- REQUIREMENTS: Find the string "pixels" and gather every line that holds it.
----
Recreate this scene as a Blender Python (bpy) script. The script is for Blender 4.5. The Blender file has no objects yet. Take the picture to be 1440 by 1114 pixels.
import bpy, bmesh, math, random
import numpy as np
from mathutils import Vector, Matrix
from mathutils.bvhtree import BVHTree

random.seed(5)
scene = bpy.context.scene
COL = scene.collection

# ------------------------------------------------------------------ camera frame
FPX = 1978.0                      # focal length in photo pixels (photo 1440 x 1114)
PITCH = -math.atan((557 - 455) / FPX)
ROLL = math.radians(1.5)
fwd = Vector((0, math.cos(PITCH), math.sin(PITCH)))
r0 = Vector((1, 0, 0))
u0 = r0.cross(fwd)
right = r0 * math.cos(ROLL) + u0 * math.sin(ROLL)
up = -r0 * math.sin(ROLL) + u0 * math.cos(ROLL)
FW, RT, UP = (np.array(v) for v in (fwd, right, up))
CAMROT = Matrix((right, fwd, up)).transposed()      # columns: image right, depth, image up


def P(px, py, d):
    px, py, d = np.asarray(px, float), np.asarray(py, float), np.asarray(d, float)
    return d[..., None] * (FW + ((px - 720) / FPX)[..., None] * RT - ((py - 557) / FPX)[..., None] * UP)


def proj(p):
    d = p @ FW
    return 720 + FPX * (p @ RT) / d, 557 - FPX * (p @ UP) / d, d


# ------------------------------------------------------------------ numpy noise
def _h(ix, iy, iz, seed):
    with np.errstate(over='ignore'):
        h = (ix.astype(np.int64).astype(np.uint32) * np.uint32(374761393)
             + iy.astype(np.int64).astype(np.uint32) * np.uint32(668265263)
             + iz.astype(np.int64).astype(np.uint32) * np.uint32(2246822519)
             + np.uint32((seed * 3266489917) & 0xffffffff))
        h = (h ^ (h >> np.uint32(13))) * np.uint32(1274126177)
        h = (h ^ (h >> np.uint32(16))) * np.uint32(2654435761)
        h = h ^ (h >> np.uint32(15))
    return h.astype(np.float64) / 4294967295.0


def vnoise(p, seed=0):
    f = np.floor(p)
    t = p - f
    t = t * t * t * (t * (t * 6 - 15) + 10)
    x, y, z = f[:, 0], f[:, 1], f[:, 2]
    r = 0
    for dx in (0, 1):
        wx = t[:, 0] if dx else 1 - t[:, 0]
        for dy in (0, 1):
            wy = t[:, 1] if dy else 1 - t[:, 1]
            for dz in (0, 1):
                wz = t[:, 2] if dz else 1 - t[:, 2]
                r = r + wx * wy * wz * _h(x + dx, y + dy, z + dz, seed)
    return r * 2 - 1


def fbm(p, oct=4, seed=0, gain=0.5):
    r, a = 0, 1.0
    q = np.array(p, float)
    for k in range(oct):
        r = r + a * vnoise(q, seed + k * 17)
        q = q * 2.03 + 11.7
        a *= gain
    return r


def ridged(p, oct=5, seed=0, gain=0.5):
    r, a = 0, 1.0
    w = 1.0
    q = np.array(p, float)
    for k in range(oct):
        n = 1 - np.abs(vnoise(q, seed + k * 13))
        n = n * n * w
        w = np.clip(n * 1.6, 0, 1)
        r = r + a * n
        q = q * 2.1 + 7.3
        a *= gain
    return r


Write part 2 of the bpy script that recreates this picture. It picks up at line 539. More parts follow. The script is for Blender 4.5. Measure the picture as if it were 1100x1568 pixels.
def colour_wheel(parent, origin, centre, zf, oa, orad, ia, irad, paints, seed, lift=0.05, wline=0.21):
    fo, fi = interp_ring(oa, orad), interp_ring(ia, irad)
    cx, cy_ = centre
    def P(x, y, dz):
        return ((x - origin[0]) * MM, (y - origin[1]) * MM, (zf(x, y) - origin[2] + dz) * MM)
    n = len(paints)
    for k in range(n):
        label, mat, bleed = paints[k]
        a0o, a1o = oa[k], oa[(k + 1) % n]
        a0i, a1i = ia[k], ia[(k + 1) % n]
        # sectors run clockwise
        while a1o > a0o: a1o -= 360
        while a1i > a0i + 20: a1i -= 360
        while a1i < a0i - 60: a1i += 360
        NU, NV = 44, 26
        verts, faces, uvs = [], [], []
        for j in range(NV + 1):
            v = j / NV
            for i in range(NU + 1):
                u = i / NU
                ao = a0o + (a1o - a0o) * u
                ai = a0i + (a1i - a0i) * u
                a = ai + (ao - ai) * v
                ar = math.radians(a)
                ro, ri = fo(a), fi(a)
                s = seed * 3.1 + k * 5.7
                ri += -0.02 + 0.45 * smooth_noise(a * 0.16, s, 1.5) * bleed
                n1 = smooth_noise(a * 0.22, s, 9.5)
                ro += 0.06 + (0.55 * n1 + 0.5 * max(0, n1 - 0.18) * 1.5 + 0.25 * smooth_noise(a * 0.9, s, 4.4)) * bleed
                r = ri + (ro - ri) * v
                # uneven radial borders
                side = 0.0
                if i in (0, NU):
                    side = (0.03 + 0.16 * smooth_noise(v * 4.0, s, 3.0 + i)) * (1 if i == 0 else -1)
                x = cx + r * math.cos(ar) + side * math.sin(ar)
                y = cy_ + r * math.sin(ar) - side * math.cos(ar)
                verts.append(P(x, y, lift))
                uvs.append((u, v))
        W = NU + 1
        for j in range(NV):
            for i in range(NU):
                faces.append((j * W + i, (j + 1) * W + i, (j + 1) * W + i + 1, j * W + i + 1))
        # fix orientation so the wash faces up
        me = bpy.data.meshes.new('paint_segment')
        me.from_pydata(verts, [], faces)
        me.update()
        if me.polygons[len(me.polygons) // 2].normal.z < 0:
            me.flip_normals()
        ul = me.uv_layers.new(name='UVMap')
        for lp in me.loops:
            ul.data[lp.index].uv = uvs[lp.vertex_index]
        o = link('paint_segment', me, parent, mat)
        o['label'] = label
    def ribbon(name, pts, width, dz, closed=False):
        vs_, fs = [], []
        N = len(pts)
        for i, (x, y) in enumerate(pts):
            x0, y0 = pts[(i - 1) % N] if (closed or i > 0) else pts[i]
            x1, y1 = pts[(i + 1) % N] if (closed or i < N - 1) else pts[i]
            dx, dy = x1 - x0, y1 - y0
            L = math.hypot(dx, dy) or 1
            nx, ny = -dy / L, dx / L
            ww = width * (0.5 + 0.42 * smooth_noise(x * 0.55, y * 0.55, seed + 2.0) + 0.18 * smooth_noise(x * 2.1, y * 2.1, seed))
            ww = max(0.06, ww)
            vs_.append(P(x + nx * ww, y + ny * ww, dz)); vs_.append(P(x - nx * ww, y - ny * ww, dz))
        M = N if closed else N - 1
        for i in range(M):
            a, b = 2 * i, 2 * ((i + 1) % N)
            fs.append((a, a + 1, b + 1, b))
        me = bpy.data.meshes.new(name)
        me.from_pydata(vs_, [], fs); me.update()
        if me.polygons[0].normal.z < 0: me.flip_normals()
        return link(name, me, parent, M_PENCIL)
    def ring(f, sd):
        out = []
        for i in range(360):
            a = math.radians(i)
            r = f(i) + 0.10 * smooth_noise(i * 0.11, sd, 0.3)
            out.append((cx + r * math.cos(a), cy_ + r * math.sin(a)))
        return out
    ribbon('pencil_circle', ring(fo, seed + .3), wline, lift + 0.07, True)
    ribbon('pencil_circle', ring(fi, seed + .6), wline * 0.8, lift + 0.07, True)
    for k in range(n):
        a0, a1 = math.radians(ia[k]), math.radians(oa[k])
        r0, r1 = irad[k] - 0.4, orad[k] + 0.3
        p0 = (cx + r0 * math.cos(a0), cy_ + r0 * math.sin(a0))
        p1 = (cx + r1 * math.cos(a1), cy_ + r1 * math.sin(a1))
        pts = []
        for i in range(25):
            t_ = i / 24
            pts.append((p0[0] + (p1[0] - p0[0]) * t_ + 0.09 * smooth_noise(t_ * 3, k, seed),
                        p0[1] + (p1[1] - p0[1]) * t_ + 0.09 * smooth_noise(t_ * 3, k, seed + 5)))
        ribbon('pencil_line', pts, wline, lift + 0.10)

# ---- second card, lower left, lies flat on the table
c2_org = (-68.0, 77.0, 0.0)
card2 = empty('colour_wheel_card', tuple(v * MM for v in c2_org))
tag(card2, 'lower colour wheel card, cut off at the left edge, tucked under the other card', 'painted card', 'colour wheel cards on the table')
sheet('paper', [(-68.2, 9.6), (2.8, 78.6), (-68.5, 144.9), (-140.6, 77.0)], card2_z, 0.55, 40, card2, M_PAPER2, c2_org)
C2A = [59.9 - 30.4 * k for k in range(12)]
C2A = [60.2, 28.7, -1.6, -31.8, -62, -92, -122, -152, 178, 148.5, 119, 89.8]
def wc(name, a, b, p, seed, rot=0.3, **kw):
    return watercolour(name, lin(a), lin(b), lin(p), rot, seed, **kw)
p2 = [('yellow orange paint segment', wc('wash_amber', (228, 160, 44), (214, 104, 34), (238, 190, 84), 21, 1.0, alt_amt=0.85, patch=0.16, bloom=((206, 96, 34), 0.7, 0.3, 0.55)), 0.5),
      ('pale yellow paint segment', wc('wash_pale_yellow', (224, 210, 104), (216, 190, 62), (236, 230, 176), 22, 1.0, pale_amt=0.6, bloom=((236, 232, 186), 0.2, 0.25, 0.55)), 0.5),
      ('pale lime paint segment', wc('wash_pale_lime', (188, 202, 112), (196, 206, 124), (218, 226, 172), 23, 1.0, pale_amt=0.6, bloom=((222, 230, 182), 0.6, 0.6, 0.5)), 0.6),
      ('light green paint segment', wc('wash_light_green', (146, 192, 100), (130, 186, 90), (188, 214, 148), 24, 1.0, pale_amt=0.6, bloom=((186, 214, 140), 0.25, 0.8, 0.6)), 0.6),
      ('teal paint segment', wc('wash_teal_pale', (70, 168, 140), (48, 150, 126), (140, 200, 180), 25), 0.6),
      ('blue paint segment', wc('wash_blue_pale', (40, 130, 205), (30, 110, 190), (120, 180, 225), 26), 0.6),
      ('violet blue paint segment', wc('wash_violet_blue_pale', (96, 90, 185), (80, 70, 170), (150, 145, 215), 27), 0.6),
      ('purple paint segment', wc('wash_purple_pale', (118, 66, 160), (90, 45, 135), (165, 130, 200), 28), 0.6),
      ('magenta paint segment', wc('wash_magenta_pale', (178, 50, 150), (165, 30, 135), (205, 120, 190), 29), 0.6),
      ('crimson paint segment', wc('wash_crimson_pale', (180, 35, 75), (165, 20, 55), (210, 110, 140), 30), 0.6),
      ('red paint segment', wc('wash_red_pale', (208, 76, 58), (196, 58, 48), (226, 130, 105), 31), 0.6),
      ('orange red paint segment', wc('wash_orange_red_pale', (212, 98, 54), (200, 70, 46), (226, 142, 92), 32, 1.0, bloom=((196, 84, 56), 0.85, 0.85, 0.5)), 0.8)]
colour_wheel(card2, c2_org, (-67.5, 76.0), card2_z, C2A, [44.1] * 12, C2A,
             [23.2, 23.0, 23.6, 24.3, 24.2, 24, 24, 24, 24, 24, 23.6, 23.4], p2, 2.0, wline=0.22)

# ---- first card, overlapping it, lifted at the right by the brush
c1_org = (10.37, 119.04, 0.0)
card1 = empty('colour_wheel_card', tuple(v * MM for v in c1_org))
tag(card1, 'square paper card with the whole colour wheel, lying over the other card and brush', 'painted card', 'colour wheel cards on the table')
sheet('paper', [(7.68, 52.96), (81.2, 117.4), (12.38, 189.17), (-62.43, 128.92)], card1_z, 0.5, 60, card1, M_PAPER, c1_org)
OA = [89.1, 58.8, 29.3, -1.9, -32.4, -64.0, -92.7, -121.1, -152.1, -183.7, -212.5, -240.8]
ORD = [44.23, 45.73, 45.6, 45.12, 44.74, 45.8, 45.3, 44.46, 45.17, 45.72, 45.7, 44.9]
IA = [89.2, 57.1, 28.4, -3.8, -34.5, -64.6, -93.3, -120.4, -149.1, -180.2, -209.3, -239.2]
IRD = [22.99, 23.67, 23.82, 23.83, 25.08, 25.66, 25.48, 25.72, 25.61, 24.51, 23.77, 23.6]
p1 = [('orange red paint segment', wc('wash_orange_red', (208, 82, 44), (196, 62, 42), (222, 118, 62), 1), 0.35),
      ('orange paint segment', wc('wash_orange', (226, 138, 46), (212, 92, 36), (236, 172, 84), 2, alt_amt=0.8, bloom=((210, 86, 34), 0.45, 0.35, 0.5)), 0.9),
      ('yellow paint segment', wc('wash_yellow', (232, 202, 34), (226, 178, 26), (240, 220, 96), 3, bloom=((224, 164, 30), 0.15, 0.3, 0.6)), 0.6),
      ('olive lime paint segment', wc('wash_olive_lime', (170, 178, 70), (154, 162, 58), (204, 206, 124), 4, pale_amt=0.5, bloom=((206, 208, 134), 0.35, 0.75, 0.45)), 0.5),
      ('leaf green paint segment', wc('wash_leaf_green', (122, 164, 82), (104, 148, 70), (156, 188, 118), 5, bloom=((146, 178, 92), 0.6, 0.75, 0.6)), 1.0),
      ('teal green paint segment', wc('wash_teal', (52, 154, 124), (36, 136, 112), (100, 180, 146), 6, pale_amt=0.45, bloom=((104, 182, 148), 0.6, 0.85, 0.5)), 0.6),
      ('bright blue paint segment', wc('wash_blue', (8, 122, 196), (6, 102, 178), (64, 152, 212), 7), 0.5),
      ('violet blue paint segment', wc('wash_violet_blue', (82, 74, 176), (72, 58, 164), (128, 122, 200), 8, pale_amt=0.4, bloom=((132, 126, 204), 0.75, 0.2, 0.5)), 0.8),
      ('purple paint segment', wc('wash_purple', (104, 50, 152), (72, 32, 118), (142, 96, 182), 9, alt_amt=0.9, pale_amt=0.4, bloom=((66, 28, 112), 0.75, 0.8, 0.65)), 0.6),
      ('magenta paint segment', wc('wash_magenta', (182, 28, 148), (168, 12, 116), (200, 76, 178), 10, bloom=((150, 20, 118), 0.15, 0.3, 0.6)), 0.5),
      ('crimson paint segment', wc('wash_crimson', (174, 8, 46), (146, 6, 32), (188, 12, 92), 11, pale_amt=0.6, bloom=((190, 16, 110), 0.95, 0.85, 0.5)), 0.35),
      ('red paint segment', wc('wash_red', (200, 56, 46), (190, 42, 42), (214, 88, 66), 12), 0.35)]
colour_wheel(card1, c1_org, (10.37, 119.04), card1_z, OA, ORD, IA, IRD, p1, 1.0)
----
- EXPECTED ANSWER:
Recreate this scene as a Blender Python (bpy) script. The script is for Blender 4.5. The Blender file has no objects yet. Take the picture to be 1440 by 1114 pixels.
FPX = 1978.0                      # focal length in photo pixels (photo 1440 x 1114)
Write part 2 of the bpy script that recreates this picture. It picks up at line 539. More parts follow. The script is for Blender 4.5. Measure the picture as if it were 1100x1568 pixels.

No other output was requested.